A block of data
- - - - - - -
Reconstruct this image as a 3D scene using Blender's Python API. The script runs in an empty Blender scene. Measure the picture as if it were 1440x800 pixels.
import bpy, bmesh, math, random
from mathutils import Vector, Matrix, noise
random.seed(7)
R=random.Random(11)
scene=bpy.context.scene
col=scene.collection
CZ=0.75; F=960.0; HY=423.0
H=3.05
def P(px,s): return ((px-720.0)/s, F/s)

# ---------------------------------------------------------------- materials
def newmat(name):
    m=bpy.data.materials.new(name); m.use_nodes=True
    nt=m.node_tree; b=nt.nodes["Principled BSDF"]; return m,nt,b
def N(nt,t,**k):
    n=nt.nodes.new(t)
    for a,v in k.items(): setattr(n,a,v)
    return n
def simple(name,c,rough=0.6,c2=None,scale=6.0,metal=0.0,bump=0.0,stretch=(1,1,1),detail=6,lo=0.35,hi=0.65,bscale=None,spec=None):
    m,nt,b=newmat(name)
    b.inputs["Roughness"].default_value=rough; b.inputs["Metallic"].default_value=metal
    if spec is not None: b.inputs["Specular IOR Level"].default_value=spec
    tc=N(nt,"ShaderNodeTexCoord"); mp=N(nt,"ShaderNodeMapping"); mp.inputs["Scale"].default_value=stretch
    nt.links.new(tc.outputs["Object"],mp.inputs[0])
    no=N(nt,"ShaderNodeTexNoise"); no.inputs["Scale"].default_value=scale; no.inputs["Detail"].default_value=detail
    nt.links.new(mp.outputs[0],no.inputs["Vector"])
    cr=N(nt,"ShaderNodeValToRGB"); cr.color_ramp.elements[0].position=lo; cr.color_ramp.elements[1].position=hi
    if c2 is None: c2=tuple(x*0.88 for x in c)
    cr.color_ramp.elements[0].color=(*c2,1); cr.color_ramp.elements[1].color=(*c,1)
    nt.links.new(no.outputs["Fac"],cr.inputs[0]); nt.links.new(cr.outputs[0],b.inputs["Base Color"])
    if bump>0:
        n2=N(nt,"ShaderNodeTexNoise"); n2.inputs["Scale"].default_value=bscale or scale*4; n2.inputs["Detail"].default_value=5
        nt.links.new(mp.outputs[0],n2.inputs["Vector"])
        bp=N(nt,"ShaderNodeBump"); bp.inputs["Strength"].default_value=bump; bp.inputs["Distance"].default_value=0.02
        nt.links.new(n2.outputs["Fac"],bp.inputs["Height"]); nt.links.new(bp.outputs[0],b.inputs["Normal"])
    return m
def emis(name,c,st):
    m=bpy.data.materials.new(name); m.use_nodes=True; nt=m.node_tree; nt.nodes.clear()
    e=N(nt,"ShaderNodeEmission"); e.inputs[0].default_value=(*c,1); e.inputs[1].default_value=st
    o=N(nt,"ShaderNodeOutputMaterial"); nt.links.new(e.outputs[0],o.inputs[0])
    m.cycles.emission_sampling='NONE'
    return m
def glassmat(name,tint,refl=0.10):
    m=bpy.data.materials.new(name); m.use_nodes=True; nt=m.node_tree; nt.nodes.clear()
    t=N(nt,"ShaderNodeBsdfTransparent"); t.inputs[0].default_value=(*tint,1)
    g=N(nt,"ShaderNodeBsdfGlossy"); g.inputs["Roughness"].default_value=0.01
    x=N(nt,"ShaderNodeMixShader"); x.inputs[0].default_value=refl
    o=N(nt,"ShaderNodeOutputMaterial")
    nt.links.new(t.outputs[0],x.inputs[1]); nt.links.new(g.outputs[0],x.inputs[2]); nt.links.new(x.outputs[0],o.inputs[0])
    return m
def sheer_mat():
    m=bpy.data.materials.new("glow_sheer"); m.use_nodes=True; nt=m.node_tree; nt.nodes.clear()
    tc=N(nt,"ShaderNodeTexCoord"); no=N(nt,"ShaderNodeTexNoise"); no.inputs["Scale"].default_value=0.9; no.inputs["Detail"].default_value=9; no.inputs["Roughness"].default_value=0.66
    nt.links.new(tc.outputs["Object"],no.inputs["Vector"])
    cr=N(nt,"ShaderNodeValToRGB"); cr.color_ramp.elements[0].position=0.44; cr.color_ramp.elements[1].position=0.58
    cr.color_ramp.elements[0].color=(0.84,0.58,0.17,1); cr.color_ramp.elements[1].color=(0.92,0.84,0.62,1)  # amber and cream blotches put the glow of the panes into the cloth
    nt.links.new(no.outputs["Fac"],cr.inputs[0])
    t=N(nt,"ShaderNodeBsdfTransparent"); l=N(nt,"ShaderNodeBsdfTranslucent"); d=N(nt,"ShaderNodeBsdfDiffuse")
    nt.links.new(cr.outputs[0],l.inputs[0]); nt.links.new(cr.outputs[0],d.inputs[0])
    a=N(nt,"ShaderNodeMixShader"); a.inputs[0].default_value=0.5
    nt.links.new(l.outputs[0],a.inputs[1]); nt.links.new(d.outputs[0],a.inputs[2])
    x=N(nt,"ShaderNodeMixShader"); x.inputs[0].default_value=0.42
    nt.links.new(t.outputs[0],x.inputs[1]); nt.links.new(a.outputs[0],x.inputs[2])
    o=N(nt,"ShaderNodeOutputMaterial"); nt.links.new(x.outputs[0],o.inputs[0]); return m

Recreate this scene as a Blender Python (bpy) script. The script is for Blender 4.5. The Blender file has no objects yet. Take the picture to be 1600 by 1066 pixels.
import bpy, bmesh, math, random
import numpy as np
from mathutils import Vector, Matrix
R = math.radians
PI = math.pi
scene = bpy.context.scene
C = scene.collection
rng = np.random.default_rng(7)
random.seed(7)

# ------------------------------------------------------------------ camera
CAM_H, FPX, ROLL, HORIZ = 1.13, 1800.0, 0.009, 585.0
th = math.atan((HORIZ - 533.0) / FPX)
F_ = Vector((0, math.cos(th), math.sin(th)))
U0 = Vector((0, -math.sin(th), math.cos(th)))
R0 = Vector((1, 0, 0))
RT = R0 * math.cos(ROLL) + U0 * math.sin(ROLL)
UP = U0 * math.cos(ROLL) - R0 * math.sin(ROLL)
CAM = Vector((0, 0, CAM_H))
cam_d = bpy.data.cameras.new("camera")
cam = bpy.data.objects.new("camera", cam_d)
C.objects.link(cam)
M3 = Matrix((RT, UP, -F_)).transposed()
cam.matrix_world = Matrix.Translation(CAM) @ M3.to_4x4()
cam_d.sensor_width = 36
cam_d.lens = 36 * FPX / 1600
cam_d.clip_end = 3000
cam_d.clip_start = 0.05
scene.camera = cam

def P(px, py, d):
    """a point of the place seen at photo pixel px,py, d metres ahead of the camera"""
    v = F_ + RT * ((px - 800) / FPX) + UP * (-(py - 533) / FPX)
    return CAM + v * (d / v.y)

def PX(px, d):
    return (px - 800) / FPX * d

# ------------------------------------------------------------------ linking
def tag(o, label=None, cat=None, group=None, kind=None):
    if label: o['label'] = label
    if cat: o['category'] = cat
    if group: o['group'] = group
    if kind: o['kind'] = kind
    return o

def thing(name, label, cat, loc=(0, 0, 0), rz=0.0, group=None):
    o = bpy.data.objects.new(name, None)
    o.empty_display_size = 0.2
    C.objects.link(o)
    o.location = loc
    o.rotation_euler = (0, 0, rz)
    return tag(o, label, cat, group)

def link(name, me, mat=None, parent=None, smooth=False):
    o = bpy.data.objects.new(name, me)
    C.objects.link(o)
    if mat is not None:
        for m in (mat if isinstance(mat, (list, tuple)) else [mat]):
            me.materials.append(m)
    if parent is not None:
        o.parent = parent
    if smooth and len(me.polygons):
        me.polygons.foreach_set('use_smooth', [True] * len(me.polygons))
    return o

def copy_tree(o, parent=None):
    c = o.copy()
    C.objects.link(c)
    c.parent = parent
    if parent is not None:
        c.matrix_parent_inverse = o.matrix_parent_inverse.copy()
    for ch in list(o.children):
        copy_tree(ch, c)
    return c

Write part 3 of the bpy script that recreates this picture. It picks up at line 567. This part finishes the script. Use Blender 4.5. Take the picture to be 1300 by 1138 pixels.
- - - - - - -
> **Short task**
Copy every line in the records above that contains the word "scene".

> **Right answer**
Reconstruct this image as a 3D scene using Blender's Python API. The script runs in an empty Blender scene. Measure the picture as if it were 1440x800 pixels.
scene=bpy.context.scene
col=scene.collection
Recreate this scene as a Blender Python (bpy) script. The script is for Blender 4.5. The Blender file has no objects yet. Take the picture to be 1600 by 1066 pixels.
scene = bpy.context.scene
C = scene.collection
scene.camera = cam